Contested histories are not limited to the national anthem. The contested histories of nationalisation projects – such as the exact date of Pakistan’s independence, remembrance of national days, constitutional histories, cartographic representations, national festivals, emblems and mottos – continue to challenge historians and affect the sense of belonging of individuals and communities.

Anthems, flags and emblems are seen as symbols of the state in modern political praxis, evolving beyond mere symbols to instruments for proving allegiance to the state and curbing dissent.

For example, in recent years, Pakistan’s state-owned television channel, PTV, introduced a practice of muting the Indian national anthem during live broadcasts of cricket matches as a gesture of patriotism and a reminder that the lyrics of the Indian anthem reference the geography of Pakistan.

There has been a trend of playing the national anthem more frequently and unnecessarily at various functions. In India, during the CAA protests, police forced marchers to sing the Indian anthem, further illustrating how these symbols are used to assert control and allegiance.

Borrowing the words from Pakistan’s national anthem, Qaum (nation), Mulk (country), Sultanat (state) is the title of a new book by Ali Usman Qasmi, an associate professor of history at LUMS. Qaum, Mulk, Sultanat: Citizenship and Belonging in Pakistan has been published by Stanford University Press and, more recently, by Ilqa Publishers in Lahore.

This work explores the intellectual pathways to the legal entailments of the state and the politics of national belonging in the post-1947 period. It discusses the establishment of the normative order of citizenship and nationhood as both legal membership and majoritarian ethos.

Prof Qasmi’s earlier works include notable contributions to the scholarship on the politics of Muslim nationalism in India, a relatively understudied area. He has co-edited a book titled Muslims Against The Muslim League: Critiques of the Idea of Pakistan. His other books include The Ahmadis and the Politics of Religious Exclusion in Pakistan and Questioning the Authority of the Past: The Ahl al-Quran Movement in the Punjab.

At the beginning of the book, Qasmi develops his case from the conversion of Jugal Kishor Mehra (Ahmad Selman) to Islam at the moment of Pakistan’s creation and later, in 2016, his granddaughter Salma Agha seeking Indian citizenship by recalling her Hindu ancestry.

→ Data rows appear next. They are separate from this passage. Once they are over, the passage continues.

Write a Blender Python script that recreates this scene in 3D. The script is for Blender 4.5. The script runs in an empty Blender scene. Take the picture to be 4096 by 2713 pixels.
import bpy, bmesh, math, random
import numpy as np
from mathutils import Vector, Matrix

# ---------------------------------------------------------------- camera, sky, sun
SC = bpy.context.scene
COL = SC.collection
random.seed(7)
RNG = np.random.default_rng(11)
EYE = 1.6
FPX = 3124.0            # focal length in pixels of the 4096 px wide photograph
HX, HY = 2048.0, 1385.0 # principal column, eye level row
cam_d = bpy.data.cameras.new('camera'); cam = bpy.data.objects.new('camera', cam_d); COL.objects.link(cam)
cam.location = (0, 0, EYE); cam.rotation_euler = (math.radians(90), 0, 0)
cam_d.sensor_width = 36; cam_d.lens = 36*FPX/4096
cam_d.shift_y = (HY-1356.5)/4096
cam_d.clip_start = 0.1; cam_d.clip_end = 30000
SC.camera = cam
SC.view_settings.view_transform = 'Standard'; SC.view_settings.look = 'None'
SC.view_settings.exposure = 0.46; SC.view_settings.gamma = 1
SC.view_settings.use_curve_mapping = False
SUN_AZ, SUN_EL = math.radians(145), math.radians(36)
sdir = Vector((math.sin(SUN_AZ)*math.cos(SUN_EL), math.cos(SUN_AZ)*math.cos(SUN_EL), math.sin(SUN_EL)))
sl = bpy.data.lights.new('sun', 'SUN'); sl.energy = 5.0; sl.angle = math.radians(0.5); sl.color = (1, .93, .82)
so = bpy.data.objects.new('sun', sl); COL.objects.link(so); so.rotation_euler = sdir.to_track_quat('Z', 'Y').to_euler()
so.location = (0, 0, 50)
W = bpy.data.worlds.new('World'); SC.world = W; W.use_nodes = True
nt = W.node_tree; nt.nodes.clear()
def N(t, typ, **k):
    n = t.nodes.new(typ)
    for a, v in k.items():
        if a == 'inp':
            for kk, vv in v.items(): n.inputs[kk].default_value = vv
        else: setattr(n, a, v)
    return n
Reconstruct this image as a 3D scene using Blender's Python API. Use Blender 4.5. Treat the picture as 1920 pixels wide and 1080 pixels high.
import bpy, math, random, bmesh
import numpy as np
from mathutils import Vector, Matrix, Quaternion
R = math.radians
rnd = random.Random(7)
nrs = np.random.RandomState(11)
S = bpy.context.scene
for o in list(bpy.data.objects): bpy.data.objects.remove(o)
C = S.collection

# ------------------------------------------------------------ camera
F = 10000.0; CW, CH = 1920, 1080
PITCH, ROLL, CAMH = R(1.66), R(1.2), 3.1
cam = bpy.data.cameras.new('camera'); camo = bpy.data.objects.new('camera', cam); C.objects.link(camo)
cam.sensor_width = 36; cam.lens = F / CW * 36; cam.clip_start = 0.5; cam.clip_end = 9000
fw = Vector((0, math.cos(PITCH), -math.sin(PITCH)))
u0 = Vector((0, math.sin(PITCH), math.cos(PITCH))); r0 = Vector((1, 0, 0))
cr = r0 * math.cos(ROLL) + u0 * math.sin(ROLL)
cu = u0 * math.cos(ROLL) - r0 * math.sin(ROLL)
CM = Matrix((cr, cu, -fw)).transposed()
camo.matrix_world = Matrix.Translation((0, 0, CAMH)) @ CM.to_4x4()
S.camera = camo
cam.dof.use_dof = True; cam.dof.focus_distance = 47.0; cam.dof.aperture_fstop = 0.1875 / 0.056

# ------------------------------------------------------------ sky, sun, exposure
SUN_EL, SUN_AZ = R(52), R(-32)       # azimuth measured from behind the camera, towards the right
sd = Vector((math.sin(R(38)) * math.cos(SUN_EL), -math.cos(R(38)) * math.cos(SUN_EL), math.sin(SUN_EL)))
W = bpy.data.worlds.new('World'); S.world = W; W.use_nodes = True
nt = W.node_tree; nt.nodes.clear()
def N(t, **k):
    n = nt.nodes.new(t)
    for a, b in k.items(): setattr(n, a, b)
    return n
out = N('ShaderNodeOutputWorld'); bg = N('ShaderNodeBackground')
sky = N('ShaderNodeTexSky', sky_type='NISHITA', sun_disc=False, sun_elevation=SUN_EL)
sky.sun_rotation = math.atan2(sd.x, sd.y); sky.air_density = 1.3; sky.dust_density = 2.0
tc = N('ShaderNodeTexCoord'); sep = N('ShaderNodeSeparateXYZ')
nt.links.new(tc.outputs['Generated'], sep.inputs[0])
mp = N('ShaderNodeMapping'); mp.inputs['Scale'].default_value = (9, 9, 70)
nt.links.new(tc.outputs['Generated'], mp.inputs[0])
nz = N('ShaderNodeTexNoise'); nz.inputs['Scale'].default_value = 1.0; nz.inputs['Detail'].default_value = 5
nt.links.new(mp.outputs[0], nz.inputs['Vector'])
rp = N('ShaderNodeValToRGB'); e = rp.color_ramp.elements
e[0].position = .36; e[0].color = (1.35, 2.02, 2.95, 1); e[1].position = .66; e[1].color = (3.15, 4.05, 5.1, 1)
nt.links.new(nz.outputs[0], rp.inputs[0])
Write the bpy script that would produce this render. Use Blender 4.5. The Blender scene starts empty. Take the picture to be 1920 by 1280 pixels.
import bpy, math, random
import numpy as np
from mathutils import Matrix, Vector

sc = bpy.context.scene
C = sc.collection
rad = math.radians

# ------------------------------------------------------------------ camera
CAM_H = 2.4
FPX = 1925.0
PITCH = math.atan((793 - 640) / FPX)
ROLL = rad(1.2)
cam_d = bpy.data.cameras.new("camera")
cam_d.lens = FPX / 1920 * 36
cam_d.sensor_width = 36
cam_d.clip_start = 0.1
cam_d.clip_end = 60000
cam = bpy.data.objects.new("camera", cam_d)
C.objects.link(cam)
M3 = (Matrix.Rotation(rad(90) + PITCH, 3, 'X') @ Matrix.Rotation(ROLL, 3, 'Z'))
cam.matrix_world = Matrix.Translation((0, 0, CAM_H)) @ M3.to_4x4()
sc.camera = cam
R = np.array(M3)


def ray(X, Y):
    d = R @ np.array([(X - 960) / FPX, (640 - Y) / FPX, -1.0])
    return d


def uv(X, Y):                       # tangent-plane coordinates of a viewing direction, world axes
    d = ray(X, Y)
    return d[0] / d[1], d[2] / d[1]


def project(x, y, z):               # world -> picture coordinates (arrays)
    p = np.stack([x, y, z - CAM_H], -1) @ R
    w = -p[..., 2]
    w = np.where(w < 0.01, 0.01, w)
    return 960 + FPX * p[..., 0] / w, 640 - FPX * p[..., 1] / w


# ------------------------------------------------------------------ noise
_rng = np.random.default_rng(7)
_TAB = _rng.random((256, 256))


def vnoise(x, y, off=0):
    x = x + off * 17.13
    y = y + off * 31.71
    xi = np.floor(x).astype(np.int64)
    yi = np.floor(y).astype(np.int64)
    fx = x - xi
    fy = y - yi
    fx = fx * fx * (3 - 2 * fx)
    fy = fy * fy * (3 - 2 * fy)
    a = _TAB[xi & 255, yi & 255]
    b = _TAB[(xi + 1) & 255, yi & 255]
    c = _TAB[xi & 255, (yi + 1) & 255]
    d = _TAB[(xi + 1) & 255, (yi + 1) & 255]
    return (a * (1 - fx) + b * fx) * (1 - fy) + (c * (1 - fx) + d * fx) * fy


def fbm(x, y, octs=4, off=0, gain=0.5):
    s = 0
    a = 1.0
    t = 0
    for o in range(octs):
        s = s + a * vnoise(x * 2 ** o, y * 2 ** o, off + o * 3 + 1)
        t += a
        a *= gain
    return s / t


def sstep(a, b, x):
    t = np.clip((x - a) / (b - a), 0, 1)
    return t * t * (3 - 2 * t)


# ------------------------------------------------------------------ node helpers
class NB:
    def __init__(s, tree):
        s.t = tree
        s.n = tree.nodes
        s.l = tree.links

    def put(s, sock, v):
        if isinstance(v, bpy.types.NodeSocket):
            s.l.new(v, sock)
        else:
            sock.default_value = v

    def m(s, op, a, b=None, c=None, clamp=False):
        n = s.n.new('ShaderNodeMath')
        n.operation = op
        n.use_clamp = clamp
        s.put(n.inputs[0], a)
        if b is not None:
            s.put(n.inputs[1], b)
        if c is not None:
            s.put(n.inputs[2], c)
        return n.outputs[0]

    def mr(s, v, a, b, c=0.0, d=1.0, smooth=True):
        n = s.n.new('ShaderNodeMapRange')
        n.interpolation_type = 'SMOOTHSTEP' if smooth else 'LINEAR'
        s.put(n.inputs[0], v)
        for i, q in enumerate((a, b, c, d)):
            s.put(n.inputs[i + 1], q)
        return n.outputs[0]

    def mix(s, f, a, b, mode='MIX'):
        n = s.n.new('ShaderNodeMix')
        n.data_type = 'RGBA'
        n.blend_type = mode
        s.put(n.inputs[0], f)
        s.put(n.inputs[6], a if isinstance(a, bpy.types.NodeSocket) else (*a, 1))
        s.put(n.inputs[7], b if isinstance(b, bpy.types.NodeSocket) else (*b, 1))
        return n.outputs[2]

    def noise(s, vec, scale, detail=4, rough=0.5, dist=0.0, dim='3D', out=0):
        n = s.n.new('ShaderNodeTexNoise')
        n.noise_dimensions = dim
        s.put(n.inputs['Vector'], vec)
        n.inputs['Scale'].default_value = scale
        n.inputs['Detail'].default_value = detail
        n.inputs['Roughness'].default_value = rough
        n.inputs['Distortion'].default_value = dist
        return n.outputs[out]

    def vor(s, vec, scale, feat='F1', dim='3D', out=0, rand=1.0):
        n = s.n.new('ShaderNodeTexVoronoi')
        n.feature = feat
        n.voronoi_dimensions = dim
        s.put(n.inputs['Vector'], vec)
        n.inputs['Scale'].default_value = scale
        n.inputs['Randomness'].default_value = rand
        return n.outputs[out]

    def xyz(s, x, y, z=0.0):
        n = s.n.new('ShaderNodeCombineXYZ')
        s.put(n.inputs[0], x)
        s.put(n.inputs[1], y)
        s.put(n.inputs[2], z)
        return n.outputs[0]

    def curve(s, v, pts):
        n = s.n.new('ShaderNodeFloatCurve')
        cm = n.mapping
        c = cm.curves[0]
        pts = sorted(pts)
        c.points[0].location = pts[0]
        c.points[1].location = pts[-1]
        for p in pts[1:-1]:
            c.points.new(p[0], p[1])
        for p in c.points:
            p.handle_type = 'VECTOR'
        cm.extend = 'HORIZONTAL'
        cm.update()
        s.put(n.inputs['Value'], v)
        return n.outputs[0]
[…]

Situating these religious identities highlights significant shifts in citizenship laws and privileges linked to specific religions. Through these empirical cases and theoretical underpinnings, the book not only examines citizenship from the perspective of colonial subjecthood but also addresses fundamental questions regarding the nationalisation project, which are often found in contested histories.

Qasmi lays out the broader meanings of Qaum, Mulk, Sultanat, beyond their verbatim meanings in the text of the national anthem. “I argued in a jointly written essay that an etymological survey of these terms reveals they have embodied various meanings and histories that do not necessarily align with those emphasised in the anthem,” he writes.

This is one of the major arguments in the book, explaining how reading texts that hymn the nation is important for understanding the underlying ideas and histories.

For historians in Pakistan, access to archives is often fraught with difficulty. This book, however, is rich in archival material and offers an intellectual history of Pakistan, focusing on the ideational basis of nationhood and citizenship based on Muslim qaumiyyat.

In the words of Prof Qasmi, “The idea of qaumiyyat and its attendant history and articulation in political thought were central to the project of carving the Pakistani nation-state.”


Qaum, Mulk, Sultanat:

Citizenship and National Belonging in Pakistan

Author: Ali Usman Qasmi

Publisher: Ilqa Publications Lahore, Pakistan, 2024

Price: Rs 1,799



The reviewer is a historian, travel writer and translator.